Alright I'll add a few details of why return works.
1. It keeps the fuel moving when your idling, moving slow in traffic, underhood temperatures at there highest. This keeps fuel near a very hot heat source from boiling in the line. On the suction side of the pump fuel (mainly ethanol/alcohol boils at just over 100°f) boils at lower temperature because it's in a lower pressure environment in fuel line going to pump.
2. When you shut the car off fuel stops moving, or at least it should stop moving. The fuel that was under pressure from pump to carburetor needle and seat 5-7 psi stays pressurized in the line for a while to long time depending on condition of you components. When engine is hot, weather is hot, air not moving in engine compartment the fuel in that section of line gains even more pressure due to temperature rise. Then it climbs to a point where it pushes past the closed needle in float bowls causing them to overfill which in turn leaks into the manifold causing a flooded condition.
The side tap/return on the filter has a orifice in it to bleed some fuel back to tank (keeping it moving), not allowing it to hot spot on the lines and boil (vapor lock). When car is shut off it allows the pressurized fuel to bleed off rather than forcing it's way into the float bowls and flooding the engine.
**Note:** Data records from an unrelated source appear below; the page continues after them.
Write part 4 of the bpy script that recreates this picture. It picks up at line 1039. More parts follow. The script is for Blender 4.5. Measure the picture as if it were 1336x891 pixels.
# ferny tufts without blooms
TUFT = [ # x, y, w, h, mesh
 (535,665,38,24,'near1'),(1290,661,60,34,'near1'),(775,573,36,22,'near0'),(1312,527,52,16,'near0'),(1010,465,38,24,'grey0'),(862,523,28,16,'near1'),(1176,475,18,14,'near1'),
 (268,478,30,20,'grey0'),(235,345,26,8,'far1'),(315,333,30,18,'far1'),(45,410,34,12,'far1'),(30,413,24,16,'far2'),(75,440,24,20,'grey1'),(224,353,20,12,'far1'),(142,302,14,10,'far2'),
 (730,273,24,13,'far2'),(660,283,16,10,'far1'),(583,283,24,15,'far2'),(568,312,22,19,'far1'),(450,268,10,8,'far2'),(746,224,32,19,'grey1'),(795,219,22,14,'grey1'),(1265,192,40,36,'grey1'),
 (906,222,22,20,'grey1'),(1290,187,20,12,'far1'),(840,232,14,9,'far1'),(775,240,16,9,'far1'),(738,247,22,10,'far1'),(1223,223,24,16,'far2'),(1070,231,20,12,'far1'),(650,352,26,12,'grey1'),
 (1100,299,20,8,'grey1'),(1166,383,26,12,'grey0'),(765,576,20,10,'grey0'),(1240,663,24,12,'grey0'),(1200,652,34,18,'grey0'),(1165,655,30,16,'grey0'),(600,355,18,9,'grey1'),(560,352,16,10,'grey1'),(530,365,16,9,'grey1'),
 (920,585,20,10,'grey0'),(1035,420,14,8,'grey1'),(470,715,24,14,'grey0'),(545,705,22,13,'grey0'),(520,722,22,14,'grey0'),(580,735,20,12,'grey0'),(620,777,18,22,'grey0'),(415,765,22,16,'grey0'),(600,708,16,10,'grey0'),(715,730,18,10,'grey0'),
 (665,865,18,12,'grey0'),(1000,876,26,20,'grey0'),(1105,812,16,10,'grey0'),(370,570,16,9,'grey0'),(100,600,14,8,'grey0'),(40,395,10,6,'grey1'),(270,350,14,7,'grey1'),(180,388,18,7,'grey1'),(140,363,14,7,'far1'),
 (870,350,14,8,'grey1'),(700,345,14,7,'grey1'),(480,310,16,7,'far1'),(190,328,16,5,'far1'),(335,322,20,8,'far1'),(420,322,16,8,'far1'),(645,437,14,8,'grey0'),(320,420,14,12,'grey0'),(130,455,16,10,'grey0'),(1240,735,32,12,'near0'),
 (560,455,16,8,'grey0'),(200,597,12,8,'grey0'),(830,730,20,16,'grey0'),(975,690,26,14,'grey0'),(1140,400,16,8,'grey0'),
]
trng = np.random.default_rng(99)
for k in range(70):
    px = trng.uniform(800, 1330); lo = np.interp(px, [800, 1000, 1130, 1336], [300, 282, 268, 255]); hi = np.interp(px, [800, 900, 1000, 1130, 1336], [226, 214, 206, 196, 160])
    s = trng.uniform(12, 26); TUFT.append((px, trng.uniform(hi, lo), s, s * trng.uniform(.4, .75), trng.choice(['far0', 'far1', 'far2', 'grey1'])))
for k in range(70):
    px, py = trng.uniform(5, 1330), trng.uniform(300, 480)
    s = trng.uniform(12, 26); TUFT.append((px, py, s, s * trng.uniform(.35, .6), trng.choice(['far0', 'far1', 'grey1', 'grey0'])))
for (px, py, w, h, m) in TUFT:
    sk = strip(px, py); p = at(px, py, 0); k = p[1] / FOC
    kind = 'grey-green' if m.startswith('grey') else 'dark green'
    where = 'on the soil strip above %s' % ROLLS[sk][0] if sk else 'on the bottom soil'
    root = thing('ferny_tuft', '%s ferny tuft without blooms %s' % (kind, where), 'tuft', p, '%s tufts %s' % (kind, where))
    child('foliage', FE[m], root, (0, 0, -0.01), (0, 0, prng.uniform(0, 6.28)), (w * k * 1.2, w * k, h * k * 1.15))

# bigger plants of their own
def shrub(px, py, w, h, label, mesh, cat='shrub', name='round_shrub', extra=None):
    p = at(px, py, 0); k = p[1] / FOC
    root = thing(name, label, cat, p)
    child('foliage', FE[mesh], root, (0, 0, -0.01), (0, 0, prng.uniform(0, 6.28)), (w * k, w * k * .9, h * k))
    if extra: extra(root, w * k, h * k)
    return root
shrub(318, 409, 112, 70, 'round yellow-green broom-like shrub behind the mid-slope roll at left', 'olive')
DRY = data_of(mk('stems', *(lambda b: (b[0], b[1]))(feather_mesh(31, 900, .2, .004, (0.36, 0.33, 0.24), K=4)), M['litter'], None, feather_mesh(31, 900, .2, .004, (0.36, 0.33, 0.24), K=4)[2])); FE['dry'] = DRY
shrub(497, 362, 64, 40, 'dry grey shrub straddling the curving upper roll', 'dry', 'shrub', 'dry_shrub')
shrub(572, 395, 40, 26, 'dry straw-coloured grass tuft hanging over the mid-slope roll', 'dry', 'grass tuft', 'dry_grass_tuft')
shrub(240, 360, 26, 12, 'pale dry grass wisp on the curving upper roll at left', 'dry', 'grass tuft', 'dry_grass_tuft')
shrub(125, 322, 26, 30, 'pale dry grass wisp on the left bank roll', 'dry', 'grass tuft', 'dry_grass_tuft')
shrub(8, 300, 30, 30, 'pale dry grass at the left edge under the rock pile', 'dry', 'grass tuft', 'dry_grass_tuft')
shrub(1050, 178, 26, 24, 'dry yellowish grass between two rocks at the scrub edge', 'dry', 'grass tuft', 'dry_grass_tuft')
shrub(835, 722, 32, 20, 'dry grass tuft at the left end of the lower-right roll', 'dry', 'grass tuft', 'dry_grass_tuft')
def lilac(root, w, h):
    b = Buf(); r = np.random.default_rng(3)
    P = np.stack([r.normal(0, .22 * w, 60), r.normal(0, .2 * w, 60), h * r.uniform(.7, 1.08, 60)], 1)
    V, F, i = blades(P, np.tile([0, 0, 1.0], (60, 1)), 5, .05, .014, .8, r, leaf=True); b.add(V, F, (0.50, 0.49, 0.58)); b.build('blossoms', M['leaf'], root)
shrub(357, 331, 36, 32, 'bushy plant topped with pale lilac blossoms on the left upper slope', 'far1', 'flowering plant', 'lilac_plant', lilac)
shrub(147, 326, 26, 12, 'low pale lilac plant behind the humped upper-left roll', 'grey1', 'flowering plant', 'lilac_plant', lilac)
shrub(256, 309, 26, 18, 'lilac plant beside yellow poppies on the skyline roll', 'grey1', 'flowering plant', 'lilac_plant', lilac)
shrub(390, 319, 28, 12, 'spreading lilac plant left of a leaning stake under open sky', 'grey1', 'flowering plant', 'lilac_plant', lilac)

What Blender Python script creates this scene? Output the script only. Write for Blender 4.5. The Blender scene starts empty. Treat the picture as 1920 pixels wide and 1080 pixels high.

Some carburetors are not happy with heat. The one we have had trouble with was a old Holley 3310. When it was doing the dribble thing and you stuck your finger on the vent it would literally start squirting out of the accelerator pump nozzles.
With today's gasoline, ethanol, no surface tensioner additive to prevent easy evaporation, and a dozen other additives that were not in gasoline before EFI modifying the fuel system is not a bad thing. Any removal of heat from carburetor/manifold or lines is a good idea. Not many of these cars running in winter/cold. Gasoline vaporizers so well now to reduce emissions, that a hot manifold is not really needed.